Likely, that leaves Puig looking for a one year deal to rebuild value. In the event there are no starting jobs available, the Mets would be a good fit.

When Puig last played, he still had very good speed. He also had improved defensive numbers in right after an unexpected one year drop off in 2018.

In 2019, he struggled offensively by his standards. His 101 wRC+ was tied for a career worst. That was surprising partially because he posted a career best exit velocity. Whatever the case, at worst, Puig can be anticipated provide league average offense. He has a much higher ceiling than that too.

Puig also has some defensive versatility. While he’s spent most of his career in right, he has played center and left. On that point, Puig has been playing center in the Winter Leagues.

That work helps him be more versatile. Having a bench player who can play all three outfield positions would be of an enormous benefit to the Mets.

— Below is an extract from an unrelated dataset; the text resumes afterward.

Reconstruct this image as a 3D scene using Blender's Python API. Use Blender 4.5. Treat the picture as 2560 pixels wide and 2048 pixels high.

Puig does seem well suited to play in New York as he thrives in the spotlight. He possesses all the tools to be successful with good speed as well as a history of playing good defense and posting strong offensive numbers.

All told, this would make him a great bench option and insurance policy against a Nimmo or Conforto injury. If MLB refuses to acknowledge reason and instead implemented the universal DH, Puig can help be part of that rotation.

There’s a lot of ways Puig can help the Mets, and he’s the best option available for this role. The only issue is whether he’s willing to accept this role. Given his year away from baseball, he might. If so, the Mets should push to sign him.